Sunday, January 08, 2006

Are you a lark or an owl?

click photo to enlarge
Are you a lark or an owl? When the first light of day filters through the curtains do you jump out of bed ready to make the most of the morning? Or do you pull the covers over your face to banish the brightness, and try for another hour's sleep? Do you get up early, anxious to use the freshness of the new day, or do you get up later, and come into your own when the sun has gone down? I'm definitely a morning person and I think I've worked out why.

I see each day as full of potential. In the early morning the day seems laid out before me like a blank piece of paper, ready to have written on it anything I care to write.
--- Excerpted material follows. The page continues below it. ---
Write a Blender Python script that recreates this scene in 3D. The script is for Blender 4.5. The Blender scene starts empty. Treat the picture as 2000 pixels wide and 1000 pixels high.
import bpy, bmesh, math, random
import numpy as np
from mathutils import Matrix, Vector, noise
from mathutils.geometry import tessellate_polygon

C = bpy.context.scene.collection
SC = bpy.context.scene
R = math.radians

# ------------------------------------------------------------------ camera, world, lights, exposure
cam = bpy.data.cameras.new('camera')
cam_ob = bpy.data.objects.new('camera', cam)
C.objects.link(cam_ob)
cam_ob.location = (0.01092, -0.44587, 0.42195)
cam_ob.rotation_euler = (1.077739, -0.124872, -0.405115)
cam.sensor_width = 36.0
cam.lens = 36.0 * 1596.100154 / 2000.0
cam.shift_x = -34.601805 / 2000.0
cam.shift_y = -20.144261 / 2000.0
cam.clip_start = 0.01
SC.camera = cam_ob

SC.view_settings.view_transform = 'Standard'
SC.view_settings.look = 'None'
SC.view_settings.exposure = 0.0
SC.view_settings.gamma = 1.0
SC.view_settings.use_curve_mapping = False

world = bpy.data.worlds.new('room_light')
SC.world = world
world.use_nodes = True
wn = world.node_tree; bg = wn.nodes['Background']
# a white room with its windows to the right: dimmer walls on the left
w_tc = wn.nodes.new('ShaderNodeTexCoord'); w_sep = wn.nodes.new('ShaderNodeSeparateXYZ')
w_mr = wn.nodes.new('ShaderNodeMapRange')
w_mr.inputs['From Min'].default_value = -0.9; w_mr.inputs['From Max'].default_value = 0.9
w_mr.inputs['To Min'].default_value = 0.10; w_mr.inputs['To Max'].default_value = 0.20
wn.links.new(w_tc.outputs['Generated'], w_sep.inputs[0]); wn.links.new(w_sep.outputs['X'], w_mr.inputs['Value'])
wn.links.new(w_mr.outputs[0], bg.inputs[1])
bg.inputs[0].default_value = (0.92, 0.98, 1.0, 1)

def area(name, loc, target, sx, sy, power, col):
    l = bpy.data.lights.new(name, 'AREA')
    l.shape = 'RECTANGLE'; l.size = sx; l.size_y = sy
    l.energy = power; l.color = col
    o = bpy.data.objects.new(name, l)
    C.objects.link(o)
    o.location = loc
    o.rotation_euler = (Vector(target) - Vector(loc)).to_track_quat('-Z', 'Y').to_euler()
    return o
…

And, when I get up my energy levels are at their highest, so I'm raring to go. But there's one more thing about the morning that gets me out of bed, and that's the quality of the light. In the morning it seems so much sharper, cleaner, fresher, and shadows are often crisp and deeper. Great for photography.

This picture, of a farm lane near Settle, North Yorkshire, was taken on a frosty early January morning, and it was the light that drew me. The slightly yellowy-orange tint of the low sun was highlighting the lichen on the drystone walls. Long shadows were being thrown in the lane and across the fields, and in the shade the frost and grass had a blueness about it. This strongly directional morning light was bringing qualities to the scene that can only be found at that time of day and year. I liked the strong compositional lines of the lane taking the eye through the foreground to the farm, and then the line of trees inviting a rightward gaze down the slope and out over the valley below. In truth, it's hard to take bad photographs on mornings like this.

There is a downside to being a lark however. After lunch, when the afternoon gets underway energy levels drop and less gets done. And in the evening, when owl friends are at their perkiest trying to engage you in stimulating conversation I'm yawning and glancing at the beckoning stairs to bed!